### Exercise task:
How many lines in the records below hold the string "Take"? Answer with the number alone.

## BEGIN Records

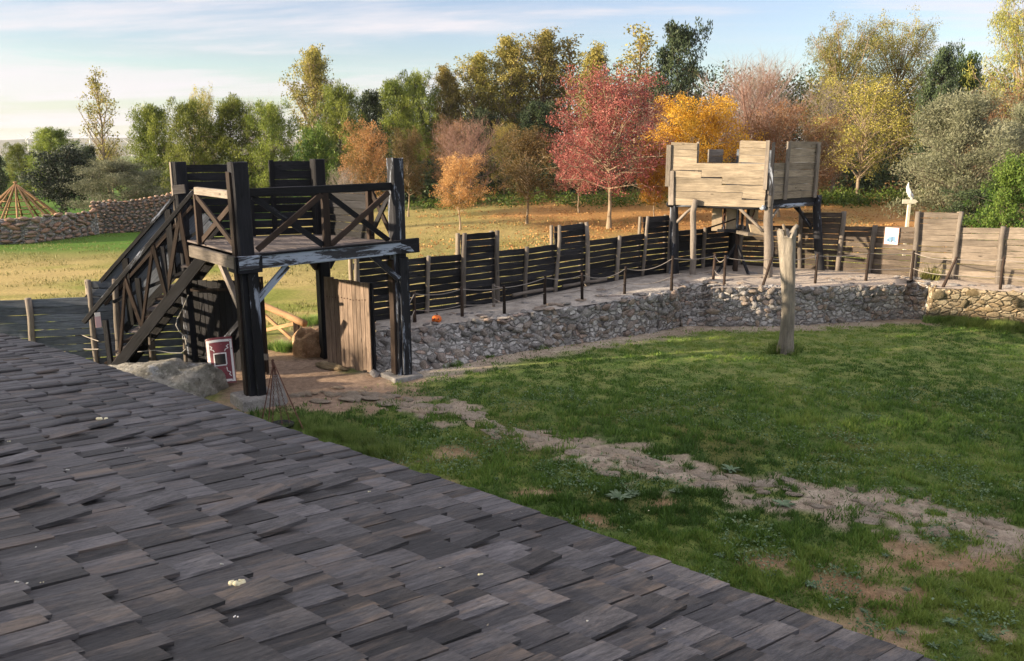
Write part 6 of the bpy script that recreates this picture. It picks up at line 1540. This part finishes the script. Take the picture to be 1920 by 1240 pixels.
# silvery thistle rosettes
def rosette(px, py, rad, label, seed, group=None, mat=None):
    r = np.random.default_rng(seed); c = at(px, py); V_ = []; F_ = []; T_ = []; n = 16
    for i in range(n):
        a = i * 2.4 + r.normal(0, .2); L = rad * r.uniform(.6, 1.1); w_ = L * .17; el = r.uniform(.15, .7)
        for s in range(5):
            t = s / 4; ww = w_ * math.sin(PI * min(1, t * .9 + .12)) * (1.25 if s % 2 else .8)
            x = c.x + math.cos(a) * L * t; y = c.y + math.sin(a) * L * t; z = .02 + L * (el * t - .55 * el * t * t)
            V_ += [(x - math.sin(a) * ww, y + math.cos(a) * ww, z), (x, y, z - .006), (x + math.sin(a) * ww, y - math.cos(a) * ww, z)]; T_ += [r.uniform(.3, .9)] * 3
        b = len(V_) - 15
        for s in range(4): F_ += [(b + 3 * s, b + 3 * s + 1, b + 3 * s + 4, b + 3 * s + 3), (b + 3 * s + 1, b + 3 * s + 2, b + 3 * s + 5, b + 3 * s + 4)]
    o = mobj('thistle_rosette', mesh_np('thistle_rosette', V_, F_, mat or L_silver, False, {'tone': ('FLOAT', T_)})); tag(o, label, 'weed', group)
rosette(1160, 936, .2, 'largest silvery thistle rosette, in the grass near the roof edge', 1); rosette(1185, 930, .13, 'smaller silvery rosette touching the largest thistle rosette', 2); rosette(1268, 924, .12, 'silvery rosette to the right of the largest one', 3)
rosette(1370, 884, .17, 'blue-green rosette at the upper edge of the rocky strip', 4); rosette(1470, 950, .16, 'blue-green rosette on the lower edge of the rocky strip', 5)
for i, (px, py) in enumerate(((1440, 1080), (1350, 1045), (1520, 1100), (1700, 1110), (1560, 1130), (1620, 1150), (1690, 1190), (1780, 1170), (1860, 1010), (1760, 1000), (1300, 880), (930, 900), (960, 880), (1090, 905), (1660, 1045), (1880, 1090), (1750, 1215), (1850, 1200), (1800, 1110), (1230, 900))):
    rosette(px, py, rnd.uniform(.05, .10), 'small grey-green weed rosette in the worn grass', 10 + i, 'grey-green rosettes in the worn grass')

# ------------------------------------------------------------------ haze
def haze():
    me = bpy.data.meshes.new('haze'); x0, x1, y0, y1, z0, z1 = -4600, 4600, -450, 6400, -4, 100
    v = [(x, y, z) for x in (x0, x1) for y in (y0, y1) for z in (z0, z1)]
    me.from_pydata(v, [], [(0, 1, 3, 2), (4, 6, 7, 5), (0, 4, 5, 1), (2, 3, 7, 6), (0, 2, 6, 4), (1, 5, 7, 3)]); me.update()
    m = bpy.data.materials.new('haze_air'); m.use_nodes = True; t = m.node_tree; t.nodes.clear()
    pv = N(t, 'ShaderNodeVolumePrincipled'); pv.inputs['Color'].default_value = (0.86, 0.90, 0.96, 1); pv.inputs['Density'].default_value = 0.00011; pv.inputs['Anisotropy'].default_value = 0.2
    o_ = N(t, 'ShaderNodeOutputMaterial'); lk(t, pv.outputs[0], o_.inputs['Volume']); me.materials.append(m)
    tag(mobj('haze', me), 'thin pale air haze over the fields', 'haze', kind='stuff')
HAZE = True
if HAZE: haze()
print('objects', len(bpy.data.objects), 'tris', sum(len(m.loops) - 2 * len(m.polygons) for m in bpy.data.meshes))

## END Records
## BEGIN Records

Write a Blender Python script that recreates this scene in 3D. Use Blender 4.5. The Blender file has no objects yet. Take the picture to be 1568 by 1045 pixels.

## END Records

### Solution:
2